Give again the entries below exactly, beginning at the first line and ending at the line with "pebbles('dark_stones', 9000, 9, lambda".

[Extracted records]

______

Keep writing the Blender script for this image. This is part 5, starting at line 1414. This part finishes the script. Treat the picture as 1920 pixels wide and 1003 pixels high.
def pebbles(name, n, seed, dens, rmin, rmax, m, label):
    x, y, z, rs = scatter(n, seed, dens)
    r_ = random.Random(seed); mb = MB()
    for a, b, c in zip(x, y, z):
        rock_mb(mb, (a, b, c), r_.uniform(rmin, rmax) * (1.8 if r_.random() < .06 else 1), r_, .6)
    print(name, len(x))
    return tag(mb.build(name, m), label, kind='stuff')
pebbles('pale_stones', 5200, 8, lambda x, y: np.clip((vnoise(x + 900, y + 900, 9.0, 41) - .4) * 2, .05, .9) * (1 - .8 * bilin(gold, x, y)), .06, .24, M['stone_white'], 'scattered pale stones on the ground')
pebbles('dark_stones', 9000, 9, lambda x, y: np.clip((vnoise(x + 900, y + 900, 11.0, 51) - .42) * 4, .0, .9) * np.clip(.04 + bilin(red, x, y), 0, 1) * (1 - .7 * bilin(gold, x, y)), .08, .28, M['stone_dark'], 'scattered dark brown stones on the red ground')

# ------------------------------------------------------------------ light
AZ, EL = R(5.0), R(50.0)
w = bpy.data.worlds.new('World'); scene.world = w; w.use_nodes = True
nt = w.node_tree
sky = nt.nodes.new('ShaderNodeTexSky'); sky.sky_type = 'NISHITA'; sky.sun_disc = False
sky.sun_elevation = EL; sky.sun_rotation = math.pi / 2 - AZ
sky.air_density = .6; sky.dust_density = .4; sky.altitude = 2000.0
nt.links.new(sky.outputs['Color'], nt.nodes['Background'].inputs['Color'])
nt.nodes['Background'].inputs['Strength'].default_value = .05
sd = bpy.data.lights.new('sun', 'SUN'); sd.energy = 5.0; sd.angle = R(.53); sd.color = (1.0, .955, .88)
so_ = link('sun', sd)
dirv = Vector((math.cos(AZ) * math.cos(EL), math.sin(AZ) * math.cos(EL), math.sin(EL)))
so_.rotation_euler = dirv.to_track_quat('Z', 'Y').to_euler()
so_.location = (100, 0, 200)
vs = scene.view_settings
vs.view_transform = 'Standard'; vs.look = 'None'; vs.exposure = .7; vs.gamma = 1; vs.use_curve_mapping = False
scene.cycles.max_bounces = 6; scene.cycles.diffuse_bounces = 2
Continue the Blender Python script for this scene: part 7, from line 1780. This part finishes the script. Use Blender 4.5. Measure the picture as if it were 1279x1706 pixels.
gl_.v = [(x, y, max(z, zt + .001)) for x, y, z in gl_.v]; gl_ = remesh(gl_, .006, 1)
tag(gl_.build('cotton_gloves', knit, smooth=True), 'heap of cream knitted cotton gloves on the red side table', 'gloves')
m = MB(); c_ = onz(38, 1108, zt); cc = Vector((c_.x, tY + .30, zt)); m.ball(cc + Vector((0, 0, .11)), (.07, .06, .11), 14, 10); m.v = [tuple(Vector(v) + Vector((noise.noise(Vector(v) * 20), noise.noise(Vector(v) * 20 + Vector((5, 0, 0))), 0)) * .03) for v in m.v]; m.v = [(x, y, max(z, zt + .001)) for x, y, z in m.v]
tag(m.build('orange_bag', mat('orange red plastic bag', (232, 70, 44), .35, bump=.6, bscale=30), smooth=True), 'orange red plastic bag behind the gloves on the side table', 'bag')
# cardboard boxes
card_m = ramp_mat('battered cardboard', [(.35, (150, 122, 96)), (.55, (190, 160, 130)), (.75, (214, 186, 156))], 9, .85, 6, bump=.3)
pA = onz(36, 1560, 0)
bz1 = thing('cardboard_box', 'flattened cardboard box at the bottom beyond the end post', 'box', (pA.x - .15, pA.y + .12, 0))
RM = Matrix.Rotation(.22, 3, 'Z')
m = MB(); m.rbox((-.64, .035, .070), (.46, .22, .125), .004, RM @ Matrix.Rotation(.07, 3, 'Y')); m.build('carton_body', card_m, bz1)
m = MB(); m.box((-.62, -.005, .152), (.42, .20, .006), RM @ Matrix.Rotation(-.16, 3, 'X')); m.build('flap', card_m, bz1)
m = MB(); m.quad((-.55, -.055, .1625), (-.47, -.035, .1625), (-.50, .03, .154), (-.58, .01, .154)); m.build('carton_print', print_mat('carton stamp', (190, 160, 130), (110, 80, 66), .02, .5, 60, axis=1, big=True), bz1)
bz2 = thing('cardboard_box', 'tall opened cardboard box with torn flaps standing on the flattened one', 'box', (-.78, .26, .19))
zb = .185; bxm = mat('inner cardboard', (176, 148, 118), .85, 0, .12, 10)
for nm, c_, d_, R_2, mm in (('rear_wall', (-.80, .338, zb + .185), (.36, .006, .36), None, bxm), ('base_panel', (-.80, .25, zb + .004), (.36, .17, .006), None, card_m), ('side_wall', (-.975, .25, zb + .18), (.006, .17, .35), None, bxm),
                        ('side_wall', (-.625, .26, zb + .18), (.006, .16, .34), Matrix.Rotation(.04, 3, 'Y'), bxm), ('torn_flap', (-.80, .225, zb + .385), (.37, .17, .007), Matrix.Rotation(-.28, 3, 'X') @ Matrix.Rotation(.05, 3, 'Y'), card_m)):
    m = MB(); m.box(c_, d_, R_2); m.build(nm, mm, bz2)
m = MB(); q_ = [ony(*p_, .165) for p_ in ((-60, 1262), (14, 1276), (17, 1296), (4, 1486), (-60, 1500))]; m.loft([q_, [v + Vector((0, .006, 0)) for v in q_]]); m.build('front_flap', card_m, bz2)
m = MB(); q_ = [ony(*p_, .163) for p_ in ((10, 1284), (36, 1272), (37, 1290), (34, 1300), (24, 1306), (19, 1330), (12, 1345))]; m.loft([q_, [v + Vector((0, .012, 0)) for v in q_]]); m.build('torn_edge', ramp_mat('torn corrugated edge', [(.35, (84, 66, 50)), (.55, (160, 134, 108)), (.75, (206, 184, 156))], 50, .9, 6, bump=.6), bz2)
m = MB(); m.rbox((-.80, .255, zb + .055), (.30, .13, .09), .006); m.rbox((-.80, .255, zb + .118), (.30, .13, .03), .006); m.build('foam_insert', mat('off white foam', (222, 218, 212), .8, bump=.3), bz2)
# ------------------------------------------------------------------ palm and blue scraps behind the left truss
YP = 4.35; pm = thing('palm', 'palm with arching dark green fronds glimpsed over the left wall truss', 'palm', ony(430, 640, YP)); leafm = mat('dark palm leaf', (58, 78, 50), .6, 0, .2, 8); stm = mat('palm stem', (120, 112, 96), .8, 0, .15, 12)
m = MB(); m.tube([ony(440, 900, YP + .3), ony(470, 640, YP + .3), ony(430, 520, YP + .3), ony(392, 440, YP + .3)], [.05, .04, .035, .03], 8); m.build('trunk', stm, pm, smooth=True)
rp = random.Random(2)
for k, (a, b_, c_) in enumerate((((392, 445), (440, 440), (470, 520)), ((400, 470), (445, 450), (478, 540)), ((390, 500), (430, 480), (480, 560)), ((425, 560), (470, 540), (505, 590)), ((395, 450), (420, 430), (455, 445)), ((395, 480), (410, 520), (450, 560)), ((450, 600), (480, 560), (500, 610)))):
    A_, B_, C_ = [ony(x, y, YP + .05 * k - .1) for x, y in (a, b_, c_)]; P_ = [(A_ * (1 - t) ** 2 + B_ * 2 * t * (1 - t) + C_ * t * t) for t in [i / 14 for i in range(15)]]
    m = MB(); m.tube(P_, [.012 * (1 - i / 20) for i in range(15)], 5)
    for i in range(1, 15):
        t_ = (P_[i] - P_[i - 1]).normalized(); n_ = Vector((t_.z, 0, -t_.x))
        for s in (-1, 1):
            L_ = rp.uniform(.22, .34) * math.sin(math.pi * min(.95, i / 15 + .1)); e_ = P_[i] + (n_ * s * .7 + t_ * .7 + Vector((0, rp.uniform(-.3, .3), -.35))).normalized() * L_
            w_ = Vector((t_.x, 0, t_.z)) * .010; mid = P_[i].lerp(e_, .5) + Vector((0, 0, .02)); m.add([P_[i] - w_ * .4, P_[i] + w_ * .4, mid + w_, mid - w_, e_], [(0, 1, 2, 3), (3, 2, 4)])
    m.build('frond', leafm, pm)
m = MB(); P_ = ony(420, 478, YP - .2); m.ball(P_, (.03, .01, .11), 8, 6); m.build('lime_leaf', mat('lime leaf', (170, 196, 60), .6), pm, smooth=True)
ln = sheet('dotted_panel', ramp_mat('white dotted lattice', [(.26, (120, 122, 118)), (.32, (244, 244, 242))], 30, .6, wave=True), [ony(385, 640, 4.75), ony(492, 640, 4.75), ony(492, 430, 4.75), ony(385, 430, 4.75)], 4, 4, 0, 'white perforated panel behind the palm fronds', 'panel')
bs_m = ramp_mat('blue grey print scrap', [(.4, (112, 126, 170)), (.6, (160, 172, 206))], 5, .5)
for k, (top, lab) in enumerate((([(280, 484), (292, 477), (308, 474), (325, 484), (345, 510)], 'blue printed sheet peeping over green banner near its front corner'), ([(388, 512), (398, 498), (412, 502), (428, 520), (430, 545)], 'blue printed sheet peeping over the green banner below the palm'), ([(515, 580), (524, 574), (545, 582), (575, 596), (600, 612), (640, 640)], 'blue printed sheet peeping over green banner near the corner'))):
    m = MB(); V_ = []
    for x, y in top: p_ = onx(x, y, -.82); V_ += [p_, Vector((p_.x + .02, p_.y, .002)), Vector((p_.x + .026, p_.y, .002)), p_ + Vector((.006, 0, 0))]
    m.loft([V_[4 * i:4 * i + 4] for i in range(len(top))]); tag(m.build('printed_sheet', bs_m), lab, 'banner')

______

# Output for this exercise
Keep writing the Blender script for this image. This is part 5, starting at line 1414. This part finishes the script. Treat the picture as 1920 pixels wide and 1003 pixels high.
def pebbles(name, n, seed, dens, rmin, rmax, m, label):
    x, y, z, rs = scatter(n, seed, dens)
    r_ = random.Random(seed); mb = MB()
    for a, b, c in zip(x, y, z):
        rock_mb(mb, (a, b, c), r_.uniform(rmin, rmax) * (1.8 if r_.random() < .06 else 1), r_, .6)
    print(name, len(x))
    return tag(mb.build(name, m), label, kind='stuff')
pebbles('pale_stones', 5200, 8, lambda x, y: np.clip((vnoise(x + 900, y + 900, 9.0, 41) - .4) * 2, .05, .9) * (1 - .8 * bilin(gold, x, y)), .06, .24, M['stone_white'], 'scattered pale stones on the ground')
pebbles('dark_stones', 9000, 9, lambda x, y: np.clip((vnoise(x + 900, y + 900, 11.0, 51) - .42) * 4, .0, .9) * np.clip(.04 + bilin(red, x, y), 0, 1) * (1 - .7 * bilin(gold, x, y)), .08, .28, M['stone_dark'], 'scattered dark brown stones on the red ground')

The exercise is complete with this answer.